◆ **Written instruction**
Quote all lines below exactly. Images stay out.

◆ **Supplied data**
▼▼▼
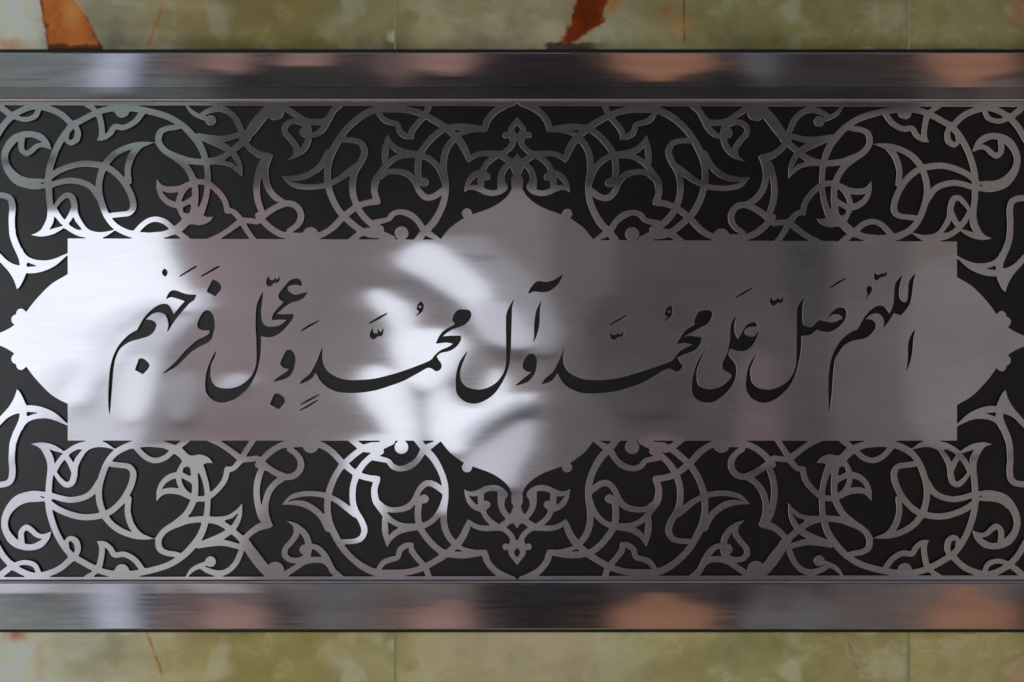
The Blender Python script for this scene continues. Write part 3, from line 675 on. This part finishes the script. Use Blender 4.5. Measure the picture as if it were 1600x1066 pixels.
reflector('540,330 640,345 720,430 745,500 690,520 620,510 560,470', M_grey, 'added grey end of the slanting cloth', .05, tagp=W_)
reflector('95,305 140,283 205,318 258,350 280,400 290,440 360,438 420,450 480,495 465,560 410,640 340,690 255,650 205,590 180,520 178,440 150,390 108,345', M_white, 'white cloth with a narrow neck added in the middle', .06, tagp=W_)
reflector('62,630 110,585 175,595 235,640 272,710 290,800 285,900 240,935 190,910 130,800 70,720', M_white, 'white tongue shaped cloth added low in the middle', .07, tagp=W_)
reflector('335,700 400,655 440,720 520,750 560,650 595,592 640,640 655,700 735,690 745,715 700,750 600,795 540,835 470,920 420,930 345,880 325,780', M_white, 'white cloth with two ragged points added in the middle', .06, tagp=W_)
reflector('470,950 560,890 650,830 740,800 742,900 690,1000 660,1070 560,1040 480,1010', M_grey, 'grey cloth added under the ragged white one', .04, tagp=W_)
reflector('546,694 604,676 622,700 612,730 598,800 572,850 548,830 540,760', M_lgrey, 'pale narrow cloth added left of the lowest white one', .035)
reflector('665,700 690,690 708,740 712,790 690,800 680,750', M_lgrey, 'pale narrow cloth added right of the lowest white one', .035)
reflector('342,604 360,586 384,584 394,594 372,606 352,612', M_grey, 'small grey reflector added left of the middle ones', .03)
reflector('262,600 300,578 312,600 306,640 280,660 262,640', M_haze, 'dull reflector added beside the small pale cloth', .032)
reflector('640,372 700,368 760,372 770,400 720,398 660,392', M_haze, 'dull short reflector added above the slanting cloth', .03)
reflector('1160,560 1198,548 1218,640 1215,720 1150,724 1152,640', M_rose, 'rose grey cloth added low on the right', .02)
reflector('1000,690 1050,678 1075,720 1060,790 1010,780', M_rose, 'second rose grey cloth added low on the right', .022)
reflector('1222,300 1290,300 1296,420 1282,500 1236,490 1226,420', M_dark, 'dark cloth added right of the middle', .02)
reflector('930,470 1050,450 1080,560 1060,640 960,640 920,560', M_dkb, 'dark brown cloth added right of the middle', .015)
reflector('1430,420 1600,400 1640,560 1600,700 1440,690 1410,560', M_haze2, 'warm grey cloth added at the right', .015)
reflector('142,520 190,482 240,466 268,474 222,492 180,530 158,600 132,640 140,580', M_lgrey, 'pale twisted strip added in front of the large white cloth', .07)
reflector('60,600 110,560 124,566 96,610 60,680 40,690', M_lgrey, 'second pale strip added in front of the large white cloth', .07)
reflector('286,690 296,730 306,800 312,890 300,895 290,810 276,740', M_haze, 'thin dull strip added between the two lowest white reflectors', .09, tagp=W_)
reflector('470,850 540,790 640,742 700,700 708,712 640,765 560,812 500,880', M_grey, 'grey curved strip added over the ragged white cloth', .09, tagp=W_)
# dark sheet added across the top to darken the plate's upper reflection
reflector('330,279* 840,279* 1010,276 1200,262 1290,190 1320,60* 1420,-240* 330,-240*', M_dark, 'long dark reflector added across the top of the opposite wall', .035)
reflector('-200,60* -200,236 240,240 300,262 330,279* 330,-240* -200,-240*', M_teal, 'grey green reflector added at the upper left', .025)

# bands added high and low, shaped for the frame bars' reflections
BANDS = [  # x from, x to, material, name, how near it reaches to the panel's height (0 none, 1 all), slant
 (20, 128, M_teal, 'grey green', .5, .2, 3), (152, 214, M_blue, 'pale blue', 1, .5, 3), (216, 242, M_black, 'thin black', 1, .5, 3), (244, 318, M_brown, 'brown', .9, .6, 3),
 (322, 388, M_pink, 'dusty pink', .35, .7, 1), (320, 425, M_pink, 'slanting dusty pink', .45, .25, 2), (390, 412, M_black, 'narrow black', .8, .5, 1), (418, 470, M_dark, 'dark narrow', .9, .3, 2),
 (440, 512, M_pink, 'short dusty pink', .0, .5, 1), (476, 584, M_steelgrey, 'plain grey', 1, .5, 2), (586, 662, M_brown, 'second brown', .9, .5, 3), (650, 738, M_pink, 'wide dusty pink', .4, .6, 3),
 (744, 952, M_black, 'wide black', 1, .5, 3), (957, 1114, M_orange, 'terracotta', .62, .44, 3), (1118, 1156, M_black, 'short black', 1, .5, 3), (1160, 1212, M_steelgrey, 'second plain grey', .9, .6, 3),
 (1225, 1300, M_steelgrey, 'third plain grey', .8, .3, 2), (1230, 1440, M_dark, 'dark brown', 1, .5, 1), (1449, 1588, M_orange, 'wide terracotta', .9, .35, 3), (1593, 1700, M_black, 'right end black', .9, .8, 3)]
for k, (a, b, mt, nm, reach, slant, where) in enumerate(BANDS):
    for top in (True, False):
        if not where & (1 if top else 2): continue
        w0 = b - a
        outer, near, inner = (-235, 30, 150) if top else (1290, 1020, 905)
        near = near + (outer - near) * .15 * (1 - reach); tip = near + (inner - near) * reach
        if mt is M_black or reach == 1:
            q_ = f'{a},{outer}* {b},{outer}* {b + 3},{near} {b - 3},{tip}* {a + 2},{tip}* {a - 3},{near}'
        else:
            c_ = a + slant * w0
            q_ = f'{a},{outer}* {b},{outer}* {b + 2},{near + (outer - near) * .2} {b - .04 * w0},{near} {c_ + .24 * w0},{(near + tip) / 2} {c_ + .14 * w0},{tip}* {c_ - .12 * w0},{tip}* {c_ - .2 * w0},{(near + tip) / 2} {a + .04 * w0},{near} {a - 2},{near + (outer - near) * .2}'
        reflector(q_, mt, f"{nm} cloth hung {'high' if top else 'low'} on the opposite wall, added for the bars", .055 + .006 * (k % 4))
▲▲▲
◆ **Task response**
The Blender Python script for this scene continues. Write part 3, from line 675 on. This part finishes the script. Use Blender 4.5. Measure the picture as if it were 1600x1066 pixels.
reflector('540,330 640,345 720,430 745,500 690,520 620,510 560,470', M_grey, 'added grey end of the slanting cloth', .05, tagp=W_)
reflector('95,305 140,283 205,318 258,350 280,400 290,440 360,438 420,450 480,495 465,560 410,640 340,690 255,650 205,590 180,520 178,440 150,390 108,345', M_white, 'white cloth with a narrow neck added in the middle', .06, tagp=W_)
reflector('62,630 110,585 175,595 235,640 272,710 290,800 285,900 240,935 190,910 130,800 70,720', M_white, 'white tongue shaped cloth added low in the middle', .07, tagp=W_)
reflector('335,700 400,655 440,720 520,750 560,650 595,592 640,640 655,700 735,690 745,715 700,750 600,795 540,835 470,920 420,930 345,880 325,780', M_white, 'white cloth with two ragged points added in the middle', .06, tagp=W_)
reflector('470,950 560,890 650,830 740,800 742,900 690,1000 660,1070 560,1040 480,1010', M_grey, 'grey cloth added under the ragged white one', .04, tagp=W_)
reflector('546,694 604,676 622,700 612,730 598,800 572,850 548,830 540,760', M_lgrey, 'pale narrow cloth added left of the lowest white one', .035)
reflector('665,700 690,690 708,740 712,790 690,800 680,750', M_lgrey, 'pale narrow cloth added right of the lowest white one', .035)
reflector('342,604 360,586 384,584 394,594 372,606 352,612', M_grey, 'small grey reflector added left of the middle ones', .03)
reflector('262,600 300,578 312,600 306,640 280,660 262,640', M_haze, 'dull reflector added beside the small pale cloth', .032)
reflector('640,372 700,368 760,372 770,400 720,398 660,392', M_haze, 'dull short reflector added above the slanting cloth', .03)
reflector('1160,560 1198,548 1218,640 1215,720 1150,724 1152,640', M_rose, 'rose grey cloth added low on the right', .02)
reflector('1000,690 1050,678 1075,720 1060,790 1010,780', M_rose, 'second rose grey cloth added low on the right', .022)
reflector('1222,300 1290,300 1296,420 1282,500 1236,490 1226,420', M_dark, 'dark cloth added right of the middle', .02)
reflector('930,470 1050,450 1080,560 1060,640 960,640 920,560', M_dkb, 'dark brown cloth added right of the middle', .015)
reflector('1430,420 1600,400 1640,560 1600,700 1440,690 1410,560', M_haze2, 'warm grey cloth added at the right', .015)
reflector('142,520 190,482 240,466 268,474 222,492 180,530 158,600 132,640 140,580', M_lgrey, 'pale twisted strip added in front of the large white cloth', .07)
reflector('60,600 110,560 124,566 96,610 60,680 40,690', M_lgrey, 'second pale strip added in front of the large white cloth', .07)
reflector('286,690 296,730 306,800 312,890 300,895 290,810 276,740', M_haze, 'thin dull strip added between the two lowest white reflectors', .09, tagp=W_)
reflector('470,850 540,790 640,742 700,700 708,712 640,765 560,812 500,880', M_grey, 'grey curved strip added over the ragged white cloth', .09, tagp=W_)
# dark sheet added across the top to darken the plate's upper reflection
reflector('330,279* 840,279* 1010,276 1200,262 1290,190 1320,60* 1420,-240* 330,-240*', M_dark, 'long dark reflector added across the top of the opposite wall', .035)
reflector('-200,60* -200,236 240,240 300,262 330,279* 330,-240* -200,-240*', M_teal, 'grey green reflector added at the upper left', .025)

# bands added high and low, shaped for the frame bars' reflections
BANDS = [  # x from, x to, material, name, how near it reaches to the panel's height (0 none, 1 all), slant
 (20, 128, M_teal, 'grey green', .5, .2, 3), (152, 214, M_blue, 'pale blue', 1, .5, 3), (216, 242, M_black, 'thin black', 1, .5, 3), (244, 318, M_brown, 'brown', .9, .6, 3),
 (322, 388, M_pink, 'dusty pink', .35, .7, 1), (320, 425, M_pink, 'slanting dusty pink', .45, .25, 2), (390, 412, M_black, 'narrow black', .8, .5, 1), (418, 470, M_dark, 'dark narrow', .9, .3, 2),
 (440, 512, M_pink, 'short dusty pink', .0, .5, 1), (476, 584, M_steelgrey, 'plain grey', 1, .5, 2), (586, 662, M_brown, 'second brown', .9, .5, 3), (650, 738, M_pink, 'wide dusty pink', .4, .6, 3),
 (744, 952, M_black, 'wide black', 1, .5, 3), (957, 1114, M_orange, 'terracotta', .62, .44, 3), (1118, 1156, M_black, 'short black', 1, .5, 3), (1160, 1212, M_steelgrey, 'second plain grey', .9, .6, 3),
 (1225, 1300, M_steelgrey, 'third plain grey', .8, .3, 2), (1230, 1440, M_dark, 'dark brown', 1, .5, 1), (1449, 1588, M_orange, 'wide terracotta', .9, .35, 3), (1593, 1700, M_black, 'right end black', .9, .8, 3)]
for k, (a, b, mt, nm, reach, slant, where) in enumerate(BANDS):
    for top in (True, False):
        if not where & (1 if top else 2): continue
        w0 = b - a
        outer, near, inner = (-235, 30, 150) if top else (1290, 1020, 905)
        near = near + (outer - near) * .15 * (1 - reach); tip = near + (inner - near) * reach
        if mt is M_black or reach == 1:
            q_ = f'{a},{outer}* {b},{outer}* {b + 3},{near} {b - 3},{tip}* {a + 2},{tip}* {a - 3},{near}'
        else:
            c_ = a + slant * w0
            q_ = f'{a},{outer}* {b},{outer}* {b + 2},{near + (outer - near) * .2} {b - .04 * w0},{near} {c_ + .24 * w0},{(near + tip) / 2} {c_ + .14 * w0},{tip}* {c_ - .12 * w0},{tip}* {c_ - .2 * w0},{(near + tip) / 2} {a + .04 * w0},{near} {a - 2},{near + (outer - near) * .2}'
        reflector(q_, mt, f"{nm} cloth hung {'high' if top else 'low'} on the opposite wall, added for the bars", .055 + .006 * (k % 4))